THE RESTRAINING HAND

“About twenty years ago,” writes Mrs. Elliot, “I received some letters by post, one of which contained £15 in bank notes. After reading the letters I went into the kitchen with them in my hands. I was alone at the time. . . . Having done with the letters, I made an effort to throw them into the fire, when I distinctly felt my hand arrested in the act. It was as though another hand were gently laid upon my own, pressing it back. Much surprised, I looked at my hand and then saw it contained, not the letters I had intended to destroy, but the bank notes, and that the letters were in the other hand. I was so surprised that I called out, ‘Who’s here?’” [{80a}]

Nobody will call this “the touch of a vanished hand”. Part of Mrs. Elliot’s mind knew what she was about, and started an unreal but veracious feeling to warn her. We shall come to plenty of Hands not so readily disposed of.

Next to touch, the sense most apt to be deceived is hearing. Every one who has listened anxiously for an approaching carriage, has often heard it come before it came.
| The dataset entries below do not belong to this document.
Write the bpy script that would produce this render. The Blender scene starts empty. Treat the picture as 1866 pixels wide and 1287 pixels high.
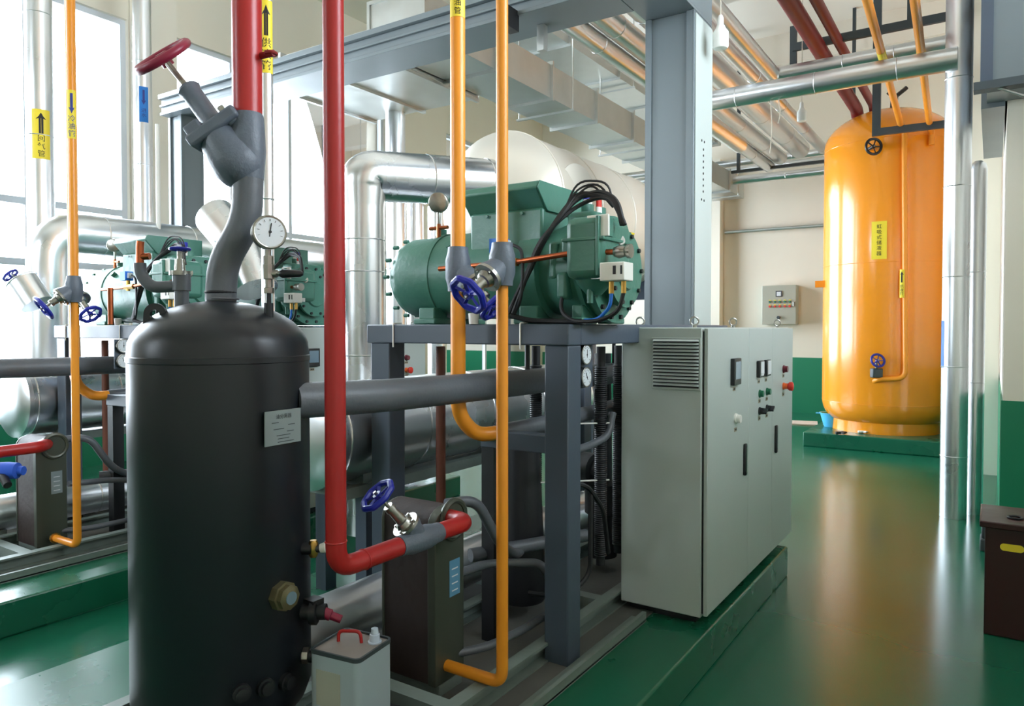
import bpy, math, random
from mathutils import Vector as V, Matrix
from math import sin, cos, tan, pi, radians as RAD, sqrt, atan2
random.seed(7)
SC = bpy.context.scene
COL = SC.collection
# ------------------------------------------------------------------ camera, world, exposure
F, YAW, PITCH, PR, HC = 1327.0, RAD(33.4), RAD(1.3), 627.0, 1.7
cam = bpy.data.cameras.new('camera'); camo = bpy.data.objects.new('camera', cam); COL.objects.link(camo)
cam.sensor_fit = 'HORIZONTAL'; cam.sensor_width = 36.0; cam.lens = 36.0 * F / 1866.0
cam.shift_y = -(643.5 - PR) / 1866.0
cam.clip_start = 0.05; cam.clip_end = 200
camo.location = (0, 0, HC); camo.rotation_euler = (pi / 2 - PITCH, 0, YAW)
SC.camera = camo
SC.view_settings.view_transform = 'Standard'; SC.view_settings.look = 'None'
SC.view_settings.gamma = 1.0; SC.view_settings.use_curve_mapping = False
SC.view_settings.exposure = 1.22
SC.cycles.max_bounces = 8; SC.cycles.diffuse_bounces = 7; SC.cycles.glossy_bounces = 4
SC.cycles.transparent_max_bounces = 8; SC.cycles.sample_clamp_indirect = 12.0
SC.cycles.caustics_reflective = False; SC.cycles.caustics_refractive = False
W = bpy.data.worlds.new('overcast_sky'); SC.world = W; W.use_nodes = True
bg = W.node_tree.nodes['Background']
bg.inputs['Color'].default_value = (0.84, 0.92, 1.0, 1); bg.inputs['Strength'].default_value = 10.0

def portal(loc, rot, sx, sy):
    l = bpy.data.lights.new('window_portal', 'AREA'); l.shape = 'RECTANGLE'; l.size = sx; l.size_y = sy
    l.cycles.is_portal = True
    o = bpy.data.objects.new('window_portal', l); COL.objects.link(o); o.location = loc; o.rotation_euler = rot
WIN = [(0.5, 5.1), (5.6, 9.8), (11.2, 14.8)]          # openings in the left wall, along Y
WZ0, WZ1 = 0.65, 5.6
FWIN = [(-8.2, -5.6)]        # openings in the wall behind the camera, along X
FZ0, FZ1 = 2.6, 5.6
SWIN, SZ0, SZ1 = (2.2, 6.4), 3.6, 5.8                   # clerestory window in the side wall right of the camera
portal((2.5, sum(SWIN) / 2, (SZ0 + SZ1) / 2), (0, pi / 2, 0), SZ1 - SZ0, SWIN[1] - SWIN[0])
for a, b in WIN:
    portal((-9.30, (a + b) / 2, (WZ0 + WZ1) / 2), (0, -pi / 2, 0), WZ1 - WZ0, b - a)
for a, b in FWIN:
    portal(((a + b) / 2, -4.1, (FZ0 + FZ1) / 2), (pi / 2, 0, 0), b - a, FZ1 - FZ0)

# ------------------------------------------------------------------ pixel -> point helpers (measured in the photograph)
FW = V((-sin(YAW) * cos(PITCH), cos(YAW) * cos(PITCH), -sin(PITCH)))
RT = V((cos(YAW), sin(YAW), 0)); UPV = RT.cross(FW)
CAM = V((0, 0, HC))
def ray(px, py): return FW + RT * ((px - 933) / F) + UPV * ((PR - py) / F)
def P(px, py, d): return CAM + ray(px, py) * d
def PX(px, py, X): r = ray(px, py); return CAM + r * (X / r.x)
def PY(px, py, Y): r = ray(px, py); return CAM + r * (Y / r.y)
def PZ(px, py, Z): r = ray(px, py); return CAM + r * ((Z - HC) / r.z)
def hit_cyl(px, py, cx, cy, R):
    r = ray(px, py); a = r.x**2 + r.y**2; b = -2 * (r.x * cx + r.y * cy); c = cx**2 + cy**2 - R**2
    t = (-b - sqrt(max(0, b * b - 4 * a * c))) / (2 * a); return CAM + r * t

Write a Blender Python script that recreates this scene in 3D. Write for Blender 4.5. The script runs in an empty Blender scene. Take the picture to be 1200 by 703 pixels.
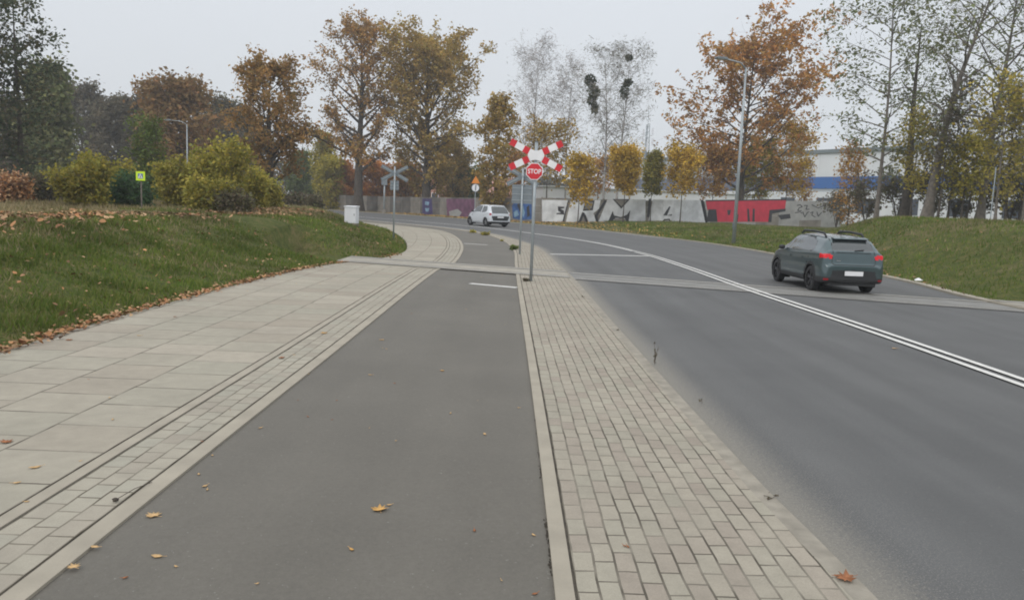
import bpy, bmesh, math, random
import numpy as np
from mathutils import Vector, Matrix
R_ = math.radians
random.seed(7)
S = bpy.context.scene
C = S.collection

# ------------------------------------------------------------------ camera
FOC, CAMH, HOR, ROLL = 930.0, 1.8, 239.0, 2.2
_p = R_(90) - math.atan((351.5 - HOR) / FOC)
ROT = Matrix.Rotation(_p, 3, 'X') @ Matrix.Rotation(R_(ROLL), 3, 'Z')
cam = bpy.data.objects.new('camera', bpy.data.cameras.new('camera'))
C.objects.link(cam)
cam.matrix_world = Matrix.Translation((0, 0, CAMH)) @ ROT.to_4x4()
cam.data.sensor_width = 36; cam.data.lens = FOC / 1200 * 36
cam.data.clip_start = .05; cam.data.clip_end = 3000
S.camera = cam

# ------------------------------------------------------------------ world, sun, exposure
w = bpy.data.worlds.new('World'); S.world = w; w.use_nodes = True
nt = w.node_tree; nt.nodes.clear()
def N(t, ty, **k):
    n = t.nodes.new(ty)
    for a, b in k.items(): setattr(n, a, b)
    return n
SUN_EL, SUN_AZ = 38, 205
sky = N(nt, 'ShaderNodeTexSky', sky_type='NISHITA', sun_disc=False, sun_elevation=R_(SUN_EL), sun_rotation=R_(SUN_AZ))
sky.dust_density = 5; sky.air_density = 1.5
hs = N(nt, 'ShaderNodeHueSaturation'); hs.inputs['Saturation'].default_value = .35
bg1 = N(nt, 'ShaderNodeBackground'); bg1.inputs[1].default_value = .05
nt.links.new(sky.outputs[0], hs.inputs['Color']); nt.links.new(hs.outputs[0], bg1.inputs[0])
# the cloud deck: paler towards the zenith, as an overcast sky is
tc = N(nt, 'ShaderNodeTexCoord'); sp = N(nt, 'ShaderNodeSeparateXYZ')
cr = N(nt, 'ShaderNodeValToRGB')
nt.links.new(tc.outputs['Generated'], sp.inputs[0]); nt.links.new(sp.outputs['Z'], cr.inputs[0])
e = cr.color_ramp.elements
e[0].position = 0.0; e[0].color = (.70, .73, .76, 1)
e[1].position = 1.0; e[1].color = (1.35, 1.38, 1.42, 1)
m = e.new(.12); m.color = (.735, .77, .81, 1)
m = e.new(.3); m.color = (.76, .80, .86, 1)
nz = N(nt, 'ShaderNodeTexNoise'); nz.inputs['Scale'].default_value = 1.6; nz.inputs['Detail'].default_value = 3
mr = N(nt, 'ShaderNodeMapRange'); mr.inputs[3].default_value = .97; mr.inputs[4].default_value = 1.03
nt.links.new(tc.outputs['Generated'], nz.inputs[0]); nt.links.new(nz.outputs[0], mr.inputs[0])
bg2 = N(nt, 'ShaderNodeBackground')
nt.links.new(cr.outputs[0], bg2.inputs[0]); nt.links.new(mr.outputs[0], bg2.inputs[1])
mx = N(nt, 'ShaderNodeMixShader'); mx.inputs[0].default_value = .9
ow = N(nt, 'ShaderNodeOutputWorld')
nt.links.new(bg1.outputs[0], mx.inputs[1]); nt.links.new(bg2.outputs[0], mx.inputs[2]); nt.links.new(mx.outputs[0], ow.inputs[0])
sl = bpy.data.lights.new('sun', 'SUN'); sl.energy = .9; sl.angle = R_(25); sl.color = (1, .95, .87)
so = bpy.data.objects.new('sun', sl); C.objects.link(so)
so.rotation_euler = (R_(90 - SUN_EL), 0, R_(180 - SUN_AZ))
S.view_settings.view_transform = 'Standard'; S.view_settings.look = 'None'
S.view_settings.exposure = .13; S.view_settings.gamma = 1
S.cycles.filter_width = 1.9; S.cycles.volume_bounces = 1; S.cycles.max_bounces = 6; S.cycles.transparent_max_bounces = 12

# ------------------------------------------------------------------ pixel rays (for measuring where things stand)
def ray(px, py): return ROT @ Vector(((px - 600) / FOC, -(py - 351.5) / FOC, -1))
def at(px, py, Y):
    d = ray(px, py); t = Y / d.y
    return Vector((d.x * t, Y, CAMH + d.z * t))
def G(px, py, z=0):
    d = ray(px, py); t = (z - CAMH) / d.z
    return Vector((d.x * t, d.y * t, z))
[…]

In the summer of 1896 the writer, with a lady and another companion, were standing on the veranda at the back of a house in Dumfriesshire, waiting for a cab to take one of them to the station. They heard a cab arrive and draw up, went round to the front of the house, saw the servant open the door and bring out the luggage, but wheeled vehicle there was none in sound or sight. Yet all four persons had heard it, probably by dint of expectation.

To hear articulate voices where there are none is extremely common in madness, [{80b}] but not very rare, as Mr. Galton shows, among the sane. When the voices are veracious, give unknown information, they are in the same case as truthful dreams. I offer a few from the experience, reported to me by himself, of a man of learning whom I shall call a Benedictine monk, though that is not his real position in life.